Take it from me: I had waist-long hair in school. 8 months ago, I cut my hair short, asymmetric. Non-deal. When I went home, though, my relatives seemed very offended. Some demanded explanation. Many angry jokes and abuses were hurled till I teared up. Worst of which debatably was ‘this looks like a result of a drunk manic attack’. Not to mention the pulling of hair to make a point. 2 months ago, I cut my hair shorter, and symmetric. It’s the best thing I did for myself considering the temperature and the rising prices of shampoo. Considering, otherwise, I would never find out how much authority the world demands over my life choices which are as inconsequential, as vestigial as hair, as fixable as it. I realized how much autonomy I am granted. To make my own choices. Or mistakes if they are.
This gave me perspective. To how much and what to think of when choosing a bike, a jar, or a partner. An idea of how much mental energy I invest on things dispensable, and redundant. How absurd to be deeply attached to a shoelace, a pot, and strands on my head. But mostly, it gave me the joy of detachment. The joy of detachment is calm. The kind you feel at a beach around sunset. Let’s give it to Buddha, he wasn’t talking about nothing when he talked about detachment and its perks.
3.
How many times do I stop myself – from telling my sister to put her phone away, from telling papa to not talk to mummy like that, from telling mum to not eat like that? I carry at the tip of my tongue. Along with ‘don’t be scared of cockroaches’ for my roommate. To demonstrate somehow to her the possible unscared to be felt. To shake people and tell them how big and fit you are for Darwin to have had enough faith in you to get all the way here. You know what getting here, through all the sunshine, mangoes, earthworm dissections, balcony conversations, don’t wear that’s, can I borrow your earrings, taught me? That we are so vast and deep it is very hard to understand us, them. To try to untangle and put in straight lines is almost impossible.
Take it from me: 3 years ago, at a game of poker at home with cousins, in summer, playing as families must, my sister lost all her fake money and borrowed some from my cousin with a promise of returning when she wins the next. She put all the money down, played blind, and lost. I, in a bout of disgust, wondered how someone can risk someone else’s belongings so casually. I might have given her a lecture before I was told to mind my own business. A few days ago, I saw her lending her cat to someone, so she could give them happiness.

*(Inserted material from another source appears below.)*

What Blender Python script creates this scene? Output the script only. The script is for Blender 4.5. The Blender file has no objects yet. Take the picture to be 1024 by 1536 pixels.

We somehow make our loved ones’ us. Try to make them benefit from our thought, and our experiences. Maybe undo the hurt, the suffering of learning through experience, through them. I assume it is safe now to say that I have seen also through all these nights, curtain shoppings, phone screen crackings, grocery list making, that people change. But only when it comes to them too. When it comes, you put the leftover food in the fridge, open the door for the maid in the morning, and even wash your water bottle. Maybe one day, the idea of folding your blanket even though you will need it again tonight’ will also make sense. But it has to come to you. And I believe it changes the texture of your love, the way you give, and the way you feel giving it when you learn to not untangle people. Because they cannot be. So, if I may preach, because preach you only tough tasks, I will tell you to learn to let your loved ones be.